A Humanidade, vez por outra, recorre ao extermínio de parcela substancial dos seres humanos. Não lhe faltam motivos para tal, e ainda os explicita de forma bem clara. Pensa em assim resolver certos impasses, mas a verdade é que, dada a frequência, lhe satisfaz usar de violência e dar cabo de seus irmãos, semelhantes ou próximos, que dissimula como inimigos ou contrários para servir de álibi, fingindo-se de bom samaritano. Costuma se justificar com a explosão de ânimos para determinar o fim da contenda, se for o mais forte. Quanto aos mais fracos, sensíveis e humanos, só resta a capitulação ou implorar por um prato de comida.
Ottla optou por ousar e desafiar. Desde pequena, contrariava as expectativas da família e se destacava por sua rebeldia e espírito independente. Foi uma mulher de coragem inabalável, que escolheu seu próprio destino até o fim. Partiu de uma situação absurda, notória pela expressão “pesadelo de Kafka”, que se refere a uma situação complexa, absurda e angustiante, na qual o indivíduo está detido por um sistema ilógico, burocrático e autoritário, do qual não consegue escapar. Inspirada na obra de seu irmão e escritor tcheco, Franz Kafka, que frequentemente retratava personagens lutando contra forças incompreensíveis e impossíveis de serem investigadas, em oposição a Deus, cujos caminhos são insondáveis para alcançar esse “pesadelo de gente”.

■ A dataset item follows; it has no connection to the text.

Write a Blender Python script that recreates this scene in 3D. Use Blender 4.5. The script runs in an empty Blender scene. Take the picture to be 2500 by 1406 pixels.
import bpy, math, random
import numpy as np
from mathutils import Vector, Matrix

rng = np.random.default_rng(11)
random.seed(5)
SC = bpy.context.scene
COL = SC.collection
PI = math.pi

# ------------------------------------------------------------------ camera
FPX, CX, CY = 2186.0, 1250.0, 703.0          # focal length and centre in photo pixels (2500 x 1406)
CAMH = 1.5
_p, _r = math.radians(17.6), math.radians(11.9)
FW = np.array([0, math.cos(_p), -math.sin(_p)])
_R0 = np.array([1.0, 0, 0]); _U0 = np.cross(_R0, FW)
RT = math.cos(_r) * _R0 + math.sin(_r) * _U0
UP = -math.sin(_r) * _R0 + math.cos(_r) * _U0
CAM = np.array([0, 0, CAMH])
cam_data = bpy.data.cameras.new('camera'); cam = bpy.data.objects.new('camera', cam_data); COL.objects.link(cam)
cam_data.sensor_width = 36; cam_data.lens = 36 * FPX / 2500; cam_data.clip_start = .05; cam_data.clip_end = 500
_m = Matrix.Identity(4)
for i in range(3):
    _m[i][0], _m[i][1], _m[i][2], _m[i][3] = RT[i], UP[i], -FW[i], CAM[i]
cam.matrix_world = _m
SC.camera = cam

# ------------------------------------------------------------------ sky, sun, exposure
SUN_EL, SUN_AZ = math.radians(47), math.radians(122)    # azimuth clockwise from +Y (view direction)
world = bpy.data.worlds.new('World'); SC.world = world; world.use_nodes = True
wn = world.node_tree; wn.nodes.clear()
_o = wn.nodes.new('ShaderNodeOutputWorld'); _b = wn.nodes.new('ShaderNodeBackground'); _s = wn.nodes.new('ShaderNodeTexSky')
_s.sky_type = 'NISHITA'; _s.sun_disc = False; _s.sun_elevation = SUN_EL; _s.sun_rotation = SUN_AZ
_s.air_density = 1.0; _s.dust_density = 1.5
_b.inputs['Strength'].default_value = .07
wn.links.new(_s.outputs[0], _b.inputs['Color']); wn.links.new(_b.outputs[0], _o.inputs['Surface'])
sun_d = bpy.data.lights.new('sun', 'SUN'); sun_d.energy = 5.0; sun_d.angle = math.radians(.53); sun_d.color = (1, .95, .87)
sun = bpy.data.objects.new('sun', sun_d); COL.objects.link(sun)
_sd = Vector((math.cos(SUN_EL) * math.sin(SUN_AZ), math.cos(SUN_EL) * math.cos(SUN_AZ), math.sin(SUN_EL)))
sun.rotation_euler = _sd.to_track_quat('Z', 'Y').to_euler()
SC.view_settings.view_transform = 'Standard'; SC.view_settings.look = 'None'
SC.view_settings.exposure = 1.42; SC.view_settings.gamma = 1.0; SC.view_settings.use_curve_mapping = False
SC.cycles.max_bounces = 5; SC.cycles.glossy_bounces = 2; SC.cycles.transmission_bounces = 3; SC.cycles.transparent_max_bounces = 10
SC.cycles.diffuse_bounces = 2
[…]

Aos 51 anos, no dia 7 de outubro de 1943, em Auschwitz, onde a morte era a única certeza, Ottla Kafka ofereceu-se em holocausto diante do horror perpetrado pelos campos de concentração. Um gesto que inscreveria seu nome dentre os defensores eternos da Humanidade, quando viu um grupo de crianças ser levado aos trens que as conduziria ao seu genocídio. Uma escolha que ainda ecoa na memória da Humanidade: ofereceu-se para ir com elas. Ninguém a obrigava. Não havia ordem, nem coação. Havia apenas a consciência e a compaixão. Ottla decidiu acompanhar os mais indefesos, acreditando que poderia suavizar o medo que os consumia, mesmo sabendo que caminhava diretamente para a própria morte.
Em Auschwitz, uma ordem bastava para decidir vida ou aniquilação. Ottla e as crianças foram levadas à câmara de gás, sem discursos e nem delongas. Ali terminou a sua jornada terrena. No entanto, o que surpreende é que, naquele espaço erguido para apagar qualquer vestígio de Humanidade, alguém ousou exercê-la até o último instante. Não mudou o destino daquelas crianças, mas transformou-o em um último instante de amor.
A ducentésima quinquagésima primeira intervenção espiritual, em 17 de outubro de 2025, se iniciou com cânticos no intuito de abrir caminho para os espíritos curadores, prosseguindo com a leitura de “Vinha de Luz”, 159 (“Brilhar”), de Chico Xavier pelo Espírito Emmanuel, e estudo preliminar do capítulo 10 (“Bem-aventurados os que são misericordiosos”), item 15 (“O perdão das ofensas”) do livro de Allan Kardec, “O Evangelho segundo o Espiritismo”.
Como perdoar a quem vos trucidou? Como perdoar a quem só pensa em guerra e a vos guerrear? Como perdoar o amigo que vos traiu? Por outro lado, infeliz daquele que reitera: “Nunca perdoarei!”. Se continuar a ser duro, exigente, inflexível, como ousais ser merecedor de perdão para conquistar a tão ambicionada paz de espírito? Se possuirdes um caráter tão melindroso, que se ofende ou se choca com facilidade, cheio de suscetibilidades, transformarás a vingança numa disputa encarniçada que bem poderia ter caído no esquecimento. Já que quantos não dizem “eu o perdoo” para internamente experimentarem um secreto prazer pelo mal que lhe acontece e que bem o fizeram por merecer. Que dificuldade para se reconciliar: “Não quero vê-la para o resto de minha vida!”. O verdadeiro perdão passa por lançar um véu sobre o passado, reconhecível mais pelos atos do que pelas palavras, e próprio das grandes almas, já que o rancor é sempre um sinal de baixeza e inferioridade.
A traição, a opressão, a guerra, o perdão e a paz, em constante litígio, permeiam todo o planeta Terra e os seres humanos que o compõem. In memoriam de Ottla Kafka. Seu sacrifício não foi inútil em prol da Humanidade.